§ **Available data**
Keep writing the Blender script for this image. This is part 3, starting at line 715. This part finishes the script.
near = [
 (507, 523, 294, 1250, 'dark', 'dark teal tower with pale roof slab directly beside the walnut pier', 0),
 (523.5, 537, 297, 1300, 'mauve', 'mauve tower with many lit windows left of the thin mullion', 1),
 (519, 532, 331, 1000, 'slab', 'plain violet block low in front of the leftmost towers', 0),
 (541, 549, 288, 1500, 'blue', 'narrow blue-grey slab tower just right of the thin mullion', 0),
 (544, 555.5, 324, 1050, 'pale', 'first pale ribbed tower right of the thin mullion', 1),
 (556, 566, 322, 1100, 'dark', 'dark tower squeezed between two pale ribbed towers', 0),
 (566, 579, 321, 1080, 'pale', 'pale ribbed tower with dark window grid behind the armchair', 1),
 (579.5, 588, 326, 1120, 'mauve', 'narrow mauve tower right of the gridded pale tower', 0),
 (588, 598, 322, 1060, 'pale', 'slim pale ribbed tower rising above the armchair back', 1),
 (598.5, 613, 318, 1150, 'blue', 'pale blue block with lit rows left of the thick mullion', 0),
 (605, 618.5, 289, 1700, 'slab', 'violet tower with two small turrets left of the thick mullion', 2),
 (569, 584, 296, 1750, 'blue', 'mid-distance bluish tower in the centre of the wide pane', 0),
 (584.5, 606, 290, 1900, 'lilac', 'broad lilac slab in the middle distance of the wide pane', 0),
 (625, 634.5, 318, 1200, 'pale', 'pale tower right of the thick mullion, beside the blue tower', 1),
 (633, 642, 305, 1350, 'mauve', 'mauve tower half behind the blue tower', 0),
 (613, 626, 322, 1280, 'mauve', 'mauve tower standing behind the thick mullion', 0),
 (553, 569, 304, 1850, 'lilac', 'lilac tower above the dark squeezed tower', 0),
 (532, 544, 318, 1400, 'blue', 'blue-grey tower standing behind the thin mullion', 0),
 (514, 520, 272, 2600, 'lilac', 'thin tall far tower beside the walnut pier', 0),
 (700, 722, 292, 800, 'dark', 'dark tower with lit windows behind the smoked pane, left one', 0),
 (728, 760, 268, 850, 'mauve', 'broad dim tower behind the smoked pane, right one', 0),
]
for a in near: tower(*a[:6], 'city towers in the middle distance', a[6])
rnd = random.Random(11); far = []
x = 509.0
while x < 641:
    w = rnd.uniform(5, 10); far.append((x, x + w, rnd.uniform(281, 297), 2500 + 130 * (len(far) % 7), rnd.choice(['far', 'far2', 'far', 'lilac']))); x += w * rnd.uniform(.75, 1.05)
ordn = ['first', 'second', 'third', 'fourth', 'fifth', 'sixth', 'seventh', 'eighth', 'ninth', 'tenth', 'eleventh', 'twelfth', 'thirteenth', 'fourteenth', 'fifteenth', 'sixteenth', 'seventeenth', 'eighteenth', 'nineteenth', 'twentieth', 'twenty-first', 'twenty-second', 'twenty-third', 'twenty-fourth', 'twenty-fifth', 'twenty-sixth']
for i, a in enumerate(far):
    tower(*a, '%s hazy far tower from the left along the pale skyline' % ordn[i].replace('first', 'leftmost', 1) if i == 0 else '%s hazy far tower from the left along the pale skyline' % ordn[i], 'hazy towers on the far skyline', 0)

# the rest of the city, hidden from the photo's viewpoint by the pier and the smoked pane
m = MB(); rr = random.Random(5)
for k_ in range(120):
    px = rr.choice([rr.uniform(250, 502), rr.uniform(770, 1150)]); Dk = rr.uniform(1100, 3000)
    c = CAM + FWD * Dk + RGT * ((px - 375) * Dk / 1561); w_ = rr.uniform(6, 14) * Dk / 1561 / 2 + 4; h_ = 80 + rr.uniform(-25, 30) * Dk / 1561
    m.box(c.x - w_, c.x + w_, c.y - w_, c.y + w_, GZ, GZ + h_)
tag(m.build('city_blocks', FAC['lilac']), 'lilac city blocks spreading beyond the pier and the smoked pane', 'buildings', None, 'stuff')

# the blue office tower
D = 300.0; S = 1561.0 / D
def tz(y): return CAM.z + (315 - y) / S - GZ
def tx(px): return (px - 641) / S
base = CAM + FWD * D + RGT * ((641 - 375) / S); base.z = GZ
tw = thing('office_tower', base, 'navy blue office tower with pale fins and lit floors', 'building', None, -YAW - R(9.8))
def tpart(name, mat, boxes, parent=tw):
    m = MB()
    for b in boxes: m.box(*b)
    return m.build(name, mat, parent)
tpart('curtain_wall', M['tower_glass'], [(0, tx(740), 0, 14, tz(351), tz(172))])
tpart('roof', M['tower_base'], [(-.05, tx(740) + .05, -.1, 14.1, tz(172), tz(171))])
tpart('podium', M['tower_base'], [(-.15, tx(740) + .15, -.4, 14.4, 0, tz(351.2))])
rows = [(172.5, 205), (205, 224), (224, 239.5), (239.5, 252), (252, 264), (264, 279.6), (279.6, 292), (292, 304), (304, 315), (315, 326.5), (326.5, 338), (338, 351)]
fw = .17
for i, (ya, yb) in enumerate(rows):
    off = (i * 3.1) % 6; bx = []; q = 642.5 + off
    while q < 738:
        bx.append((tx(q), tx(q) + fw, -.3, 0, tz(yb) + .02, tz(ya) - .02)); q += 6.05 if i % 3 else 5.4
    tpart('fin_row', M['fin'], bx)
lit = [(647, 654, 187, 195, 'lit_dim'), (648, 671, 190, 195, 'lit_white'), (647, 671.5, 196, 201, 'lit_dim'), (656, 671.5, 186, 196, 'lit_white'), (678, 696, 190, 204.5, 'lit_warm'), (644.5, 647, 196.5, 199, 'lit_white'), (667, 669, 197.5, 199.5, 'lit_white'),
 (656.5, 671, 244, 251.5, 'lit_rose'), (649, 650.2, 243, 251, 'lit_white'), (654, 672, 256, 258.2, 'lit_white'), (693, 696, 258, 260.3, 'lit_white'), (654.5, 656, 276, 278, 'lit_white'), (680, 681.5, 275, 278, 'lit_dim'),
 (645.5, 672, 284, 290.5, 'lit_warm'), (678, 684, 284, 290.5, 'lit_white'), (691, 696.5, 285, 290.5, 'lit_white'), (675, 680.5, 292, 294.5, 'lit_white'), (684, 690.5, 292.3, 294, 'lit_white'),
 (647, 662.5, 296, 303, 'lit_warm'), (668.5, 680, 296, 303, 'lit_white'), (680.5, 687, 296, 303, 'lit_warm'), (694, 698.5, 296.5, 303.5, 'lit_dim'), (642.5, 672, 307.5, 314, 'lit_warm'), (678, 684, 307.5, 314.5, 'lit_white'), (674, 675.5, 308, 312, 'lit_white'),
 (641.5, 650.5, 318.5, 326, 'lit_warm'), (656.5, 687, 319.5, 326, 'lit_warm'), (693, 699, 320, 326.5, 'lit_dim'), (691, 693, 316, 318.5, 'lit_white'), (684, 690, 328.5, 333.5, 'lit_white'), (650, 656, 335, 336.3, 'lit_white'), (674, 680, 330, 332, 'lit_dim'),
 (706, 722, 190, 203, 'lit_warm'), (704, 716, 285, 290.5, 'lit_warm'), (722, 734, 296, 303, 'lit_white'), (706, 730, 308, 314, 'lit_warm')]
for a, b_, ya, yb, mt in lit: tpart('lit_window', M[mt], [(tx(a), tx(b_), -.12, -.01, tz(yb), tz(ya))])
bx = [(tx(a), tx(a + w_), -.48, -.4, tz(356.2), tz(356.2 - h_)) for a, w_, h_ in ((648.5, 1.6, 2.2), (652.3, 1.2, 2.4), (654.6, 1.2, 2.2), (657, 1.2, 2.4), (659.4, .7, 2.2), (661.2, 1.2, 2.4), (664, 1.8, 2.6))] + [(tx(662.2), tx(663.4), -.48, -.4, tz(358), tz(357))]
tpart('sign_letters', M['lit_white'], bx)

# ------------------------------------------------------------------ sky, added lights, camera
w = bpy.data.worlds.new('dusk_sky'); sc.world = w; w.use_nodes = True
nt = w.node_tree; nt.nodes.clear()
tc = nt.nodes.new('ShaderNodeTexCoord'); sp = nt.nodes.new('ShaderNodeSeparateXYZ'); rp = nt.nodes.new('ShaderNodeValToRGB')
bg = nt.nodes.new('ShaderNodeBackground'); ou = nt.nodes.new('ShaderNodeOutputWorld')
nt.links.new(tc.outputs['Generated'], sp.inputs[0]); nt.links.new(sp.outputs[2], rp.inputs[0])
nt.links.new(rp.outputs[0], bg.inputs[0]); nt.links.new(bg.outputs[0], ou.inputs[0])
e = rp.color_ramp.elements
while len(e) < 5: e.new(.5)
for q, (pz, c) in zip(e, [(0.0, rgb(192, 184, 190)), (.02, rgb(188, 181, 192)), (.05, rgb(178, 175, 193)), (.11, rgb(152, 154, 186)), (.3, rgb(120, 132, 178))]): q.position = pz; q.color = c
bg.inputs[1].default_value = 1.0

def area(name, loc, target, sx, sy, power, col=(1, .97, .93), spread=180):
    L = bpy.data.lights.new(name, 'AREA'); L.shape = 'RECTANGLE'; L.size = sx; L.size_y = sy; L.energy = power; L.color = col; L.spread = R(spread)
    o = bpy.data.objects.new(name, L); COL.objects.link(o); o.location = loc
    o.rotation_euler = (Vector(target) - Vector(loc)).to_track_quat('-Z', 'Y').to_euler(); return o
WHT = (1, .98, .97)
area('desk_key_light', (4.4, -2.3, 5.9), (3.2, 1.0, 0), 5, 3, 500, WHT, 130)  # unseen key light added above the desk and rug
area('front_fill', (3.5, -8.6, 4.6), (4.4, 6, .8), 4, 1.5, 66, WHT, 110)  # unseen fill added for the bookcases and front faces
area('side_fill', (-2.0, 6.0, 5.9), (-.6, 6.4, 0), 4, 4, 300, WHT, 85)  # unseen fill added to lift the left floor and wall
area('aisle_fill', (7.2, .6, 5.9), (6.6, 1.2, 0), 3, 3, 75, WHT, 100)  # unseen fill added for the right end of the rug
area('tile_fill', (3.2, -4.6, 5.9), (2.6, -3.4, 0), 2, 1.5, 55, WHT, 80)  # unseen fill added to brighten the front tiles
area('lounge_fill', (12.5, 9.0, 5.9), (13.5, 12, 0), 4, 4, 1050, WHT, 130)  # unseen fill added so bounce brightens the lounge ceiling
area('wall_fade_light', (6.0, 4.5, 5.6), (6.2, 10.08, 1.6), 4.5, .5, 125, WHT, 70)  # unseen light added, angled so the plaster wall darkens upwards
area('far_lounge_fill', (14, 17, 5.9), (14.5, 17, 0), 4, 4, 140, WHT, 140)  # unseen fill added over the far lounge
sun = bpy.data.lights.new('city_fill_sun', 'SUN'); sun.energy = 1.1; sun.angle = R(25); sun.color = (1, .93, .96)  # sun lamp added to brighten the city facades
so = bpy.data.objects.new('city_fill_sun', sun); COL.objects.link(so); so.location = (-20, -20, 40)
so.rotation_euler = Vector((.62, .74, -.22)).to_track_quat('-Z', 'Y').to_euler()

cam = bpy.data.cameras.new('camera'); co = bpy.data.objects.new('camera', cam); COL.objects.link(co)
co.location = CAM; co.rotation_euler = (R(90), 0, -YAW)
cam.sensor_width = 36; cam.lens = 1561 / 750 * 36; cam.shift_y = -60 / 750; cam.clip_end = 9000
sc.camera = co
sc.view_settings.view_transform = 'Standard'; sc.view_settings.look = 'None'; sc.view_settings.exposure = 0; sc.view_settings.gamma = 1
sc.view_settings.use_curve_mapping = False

§ **Instructions for the task**
Give again the run of lines that opens at the line with "for a in near: tower(*a[:6], 'city" and closes at the line with "tower(*a, '%s hazy", exactly, and only that run.

§ **In response**
for a in near: tower(*a[:6], 'city towers in the middle distance', a[6])
rnd = random.Random(11); far = []
x = 509.0
while x < 641:
    w = rnd.uniform(5, 10); far.append((x, x + w, rnd.uniform(281, 297), 2500 + 130 * (len(far) % 7), rnd.choice(['far', 'far2', 'far', 'lilac']))); x += w * rnd.uniform(.75, 1.05)
ordn = ['first', 'second', 'third', 'fourth', 'fifth', 'sixth', 'seventh', 'eighth', 'ninth', 'tenth', 'eleventh', 'twelfth', 'thirteenth', 'fourteenth', 'fifteenth', 'sixteenth', 'seventeenth', 'eighteenth', 'nineteenth', 'twentieth', 'twenty-first', 'twenty-second', 'twenty-third', 'twenty-fourth', 'twenty-fifth', 'twenty-sixth']
for i, a in enumerate(far):
    tower(*a, '%s hazy far tower from the left along the pale skyline' % ordn[i].replace('first', 'leftmost', 1) if i == 0 else '%s hazy far tower from the left along the pale skyline' % ordn[i], 'hazy towers on the far skyline', 0)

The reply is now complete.